Open brson opened 12 years ago
It should be as "easy" as creating an intermediary library in JS for all runtime dependencies (libuv, etc.) like this. I say easy in the sense that I don't think you'll have to do much magic to get it working, just a lot of work to get the runtime wrapped with JS functionality.
Hi, I will like to work on this. Are there any docs that I should consult before starting?
I have looked at https://github.com/kripken/emscripten/wiki and http://mozakai.blogspot.sg/2012/03/howto-port-cc-library-to-javascript.html.
Also, I've tried to compile it with emcc but I'm getting some errors. Should I post them to the emscripten mailing list?
You will need to look into how the runtime works, what sort of memory requirements it needs and how those memory requirements would best be wrapped in Javascript.
Assuming the error you get is something about braces, then I get that too. And yeah, I would post it to the mailing list, along with the bitcode file (rustc --emit-llvm
) and the LLVM assembly file (llvm-dis file.bc
). Or create an issue on emscripten's github repository.
@jsyeo by reading the emscripten docs you are a step ahead of me. You are fortunate that emscripten's author (@kripken / azakai) is on the Mozilla research team (and sits next to me) so you can feel free to bug him extensively. For things that you suspect are emscripten bugs, the best place to post them is the emscripten bug tracker on github, otherwise the emscripten mailing list is appropriate. #emscripten on irc.mozilla.org is a good place to ask questions too (as well as #rust).
Any update on this?
I have tried with the following programs and they work fine.
#[start]
fn main(_:int, _: **u8) -> int { 0 }
#[start]
fn main(_: int, _: **u8) -> int {
unsafe {
std::libc::puts(0 as *i8);
}
0
}
I'd imagine with the work towards runtime-less rust this should be much easier to implement now. And by working, do you mean those programs compile fine in Emscripten?

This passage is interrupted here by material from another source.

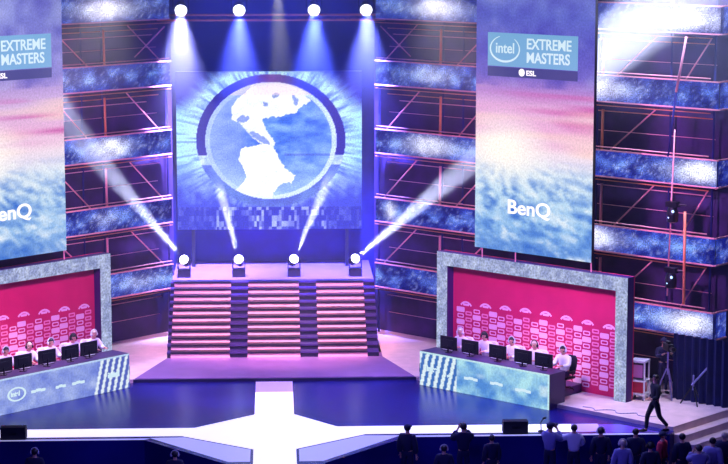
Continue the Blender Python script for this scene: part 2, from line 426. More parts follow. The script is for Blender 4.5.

Yes, they do compile and run fine.
@mrordinaire I'd be very interested to see a blog post or other writeup about how you compiled Rust with emscripten. I've never heard of anybody doing that. The ultimate goal of this task would be to make emscripten a first-class platform in Rust so that you could e.g. rustc --target=i686-pc-emscripten
(or whatever emcc is using as a triple), and that includes having a working standard library.
@brson Yes, I will make a writeup of this when I can find the time (it's right in the middle of exams here on my side). About emscripten being a first class platform, how will rustc --target=i686-pc-emscripten
's output different from the other targets? Does that mean emscripten will be bundled with rustc?
@mrordinaire rustc would probably need to take an argument specifically to provide the path to the emscripten toolchain, similar to our --android-cross-path
argument.
Still a great project. Should be pretty easy these days since the libs are very modular now.
Is there any progress with this? Do we need to modify Rust itself to make this work?
I was thinking the same, some sort of "Try Rust", as documentation is great but still no "user friendly"
See existing progress at http://www.reddit.com/r/rust/comments/20nnkk/rust_and_emscripten_a_small_success/
Awesome! So sad that the std
is not ported yet. I also found this: http://bilalhusain.com/rust-lexer/inference.html, not sure if that's using ECMAScripten to do whatever is doing
@Arcnor I just put a status update about how I think to proceed over on the main Rust issue tracker. You are very welcome to take a stab at it.
@brson Just was looking at it, thank you very much :D. I'm still a super newbie at Rust, and that's why I was looking at some "to the web" version, to help or document my journey.
If I get any of your steps done, I'll comment in that issue. Thanks!
It looks like https://github.com/rust-lang/rfcs/issues/604 is the most recent place for info about this
It would be nice to be able to run Rust code in the browser, particularly so we can create a 'try rust' website. We would like to do this using the emscripten LLVM-to-JavaScript compiler. The best approach is not exactly clear, but will probably entail porting more C++ runtime code to Rust and creating some sort of platform abstraction layer.